Use the body measurement chart on the pattern envelope as a yardage guide only. These measurements don’t tell you where or how much ease the pattern has in specific areas. Only the finished garment measurements provide that information.

Fabric Recovery for Fitting

In general, the snappier the recovery of a knit, the more ease you’ll need in the pattern. The softer the recovery, the less ease you’ll need in the pattern.

If your body measurements fall between the finished garment measurements, choose the smaller size and add the needed amount to the side seams before pin-fitting. It’s almost always problematic to use the larger size when fitting spandex-blend fabrics because armholes, necklines, shoulder seams, and design details don’t need to be larger.

Choosing the next largest size makes the entire garment larger, when usually all that’s needed is extra ease around the body. Adding 1″ to the front and back side seams and sleeve seams gives the option of deciding the desired amount of ease through the body and arm.

Knit Sewing Success

Stretch fabrics need stitches that stretch and recover along with the fabric stretch and recovery. A serger is an excellent choice to construct a spandex-blend knit garment. If you don’t have a serger, use a stretch stitch or zigzag stitch on a sewing machine. If a seam isn’t going to be stressed by wearing or movement, use a standard straight stitch for construction.

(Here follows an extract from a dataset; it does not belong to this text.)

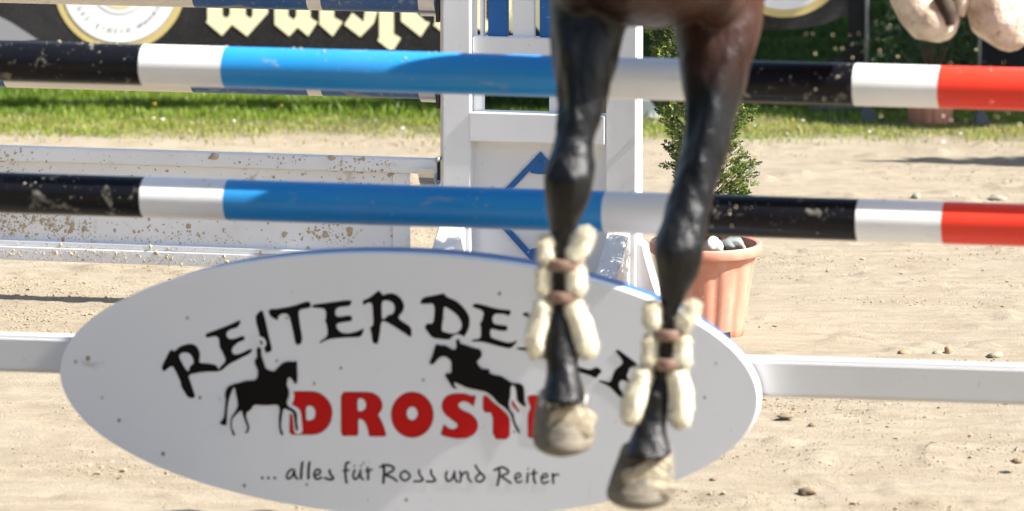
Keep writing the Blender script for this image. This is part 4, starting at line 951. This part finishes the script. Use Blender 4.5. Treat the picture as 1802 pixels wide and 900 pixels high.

For successful topstitching, use a stretch stitch, zigzag stitch, or a twin needle for stressed seams, such as narrow legging hems and jewel necklines. A standard single-needle topstitch is ideal for non-stressed seams, such as full skirt and wide pant hems.

Make a test sample of the stitching to check the tension and length. Remember to backstitch to secure each stitching line.

To eliminate the need for topstitching armholes, necklines, and hems, line a spandex blend with self fabric or use a made-for-knits lining. A lining also adds body, stability, and a clean edge finish.